Where it says danger On the other hand, the government of Havana makes multiple use of its migratory policy, courting emigrants that have had the worst luck and everyone that needs to negotiate the possibility of occasionally traveling to Cuba. In exchange for limited access to the country —and at times in exchange for cooperation with the economic or academic institutions of Cuba— silence or collaboration is demanded.
More than a few of those persons —accustomed for decades, before leaving for exile, to believe that it is best "to resolve" personal problems and "not to seek problems"— end up accepting their silence, do not approach Cuban political organizations in exile, or express negative views in the media about these groups without knowing them, including the internal dissidents. In some instances, they also agree to collaborate as informants and agents of the embassies and consulates, against other banished emigrants, be they active oppositionists or not.
The first attitude —to accept not to make statements, not to be involved in activities that make political criticisms of the Cuban state and to maintain cordial relations with the diplomatic Cubans— is often encouraged, sadly, by relatives that were left behind on the Island.
The axiom that holds here is that the Cuban state is going to last a still unforeseeable amount of time and, in the meantime, has the capacity to negatively affect those supposed "emigrants" and their relatives in different ways, if they approach more than is desired by the government of "the exiled". Because of this, some of the relatives that are left in Cuba exhort the emigrants to maintain the same double morale abroad that they had before on the Island, to "not be marked" negatively with the embassies in order to "to be able to continue resolving".

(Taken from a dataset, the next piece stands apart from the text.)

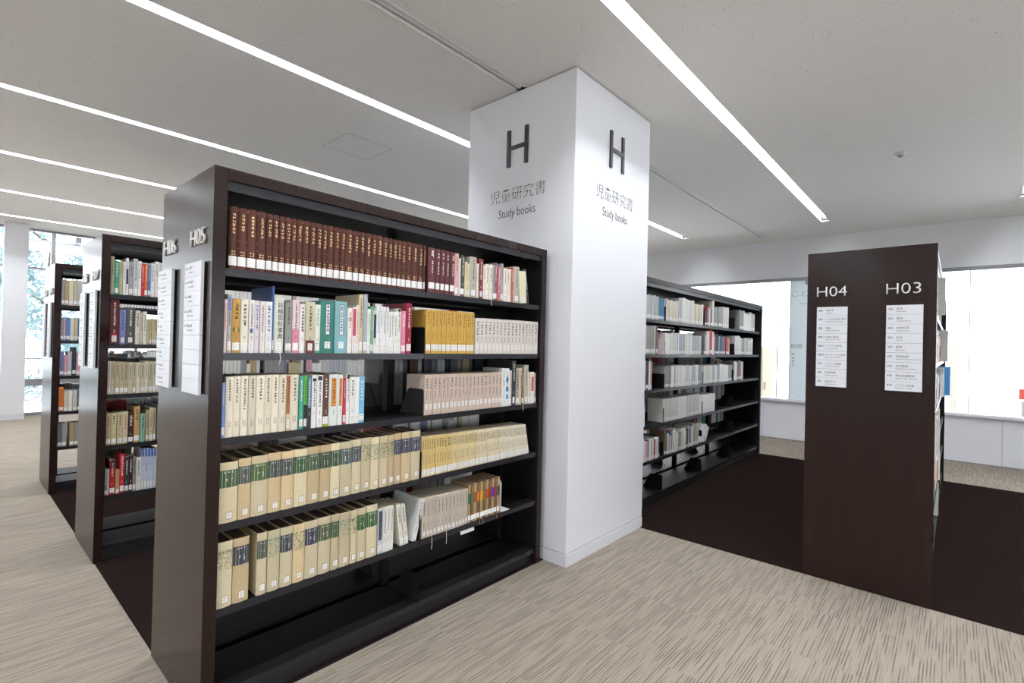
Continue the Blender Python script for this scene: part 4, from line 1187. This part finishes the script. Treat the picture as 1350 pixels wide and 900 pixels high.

To the most loyal and committed banished-emigrants, or passive exiles from this other sector made up of collaborators and informants, invitations are occasionally distributed to participate in supposed "dialogues" of good will with the Cuban government. These dialogues are nothing but another media show where one of the parties decides the agenda, selects the guests, unilaterally carries out supposed "consultations" and presides over the meetings, without facing the risk of any questioning of the worth —save in exceptional occasions in which a detail escapes the control of the organizers.
Dialogue of the Deaf The organizers do not even include in their agenda humanitarian themes as perceptible as that of the reunification with relatives retained by Havana under various excuses. Nor do they address the exorbitant consular charges and telephone taxes which are imposed by the state or the ultimate revocation of the existing totalitarian migratory system. In the past, decent and honest persons have attended the meetings, excited by the idea of being able to have a public or private conversation that might help to alleviate the serious existing problems; but often —not to say without exception— the official "spectacle” has frustrated their noble aspirations.
For several decades the government in Havana has employed various mechanisms of blackmail to get the mass of the virtually banished Cubans in the exterior to behave with the same double morality that prevails today on the island, resulting in the prolongation in power of the totalitarian political regime that is in charge there.
If the exiled Cubans want the Cubans on the Island to say "no" to the authorities when they are asked to take part in activities of questionable ethics, then they should learn to say "no" when their Consulates and Embassies try to impose an complicit silence, manipulative conduct and limited peaceful political actions in the countries where they now reside.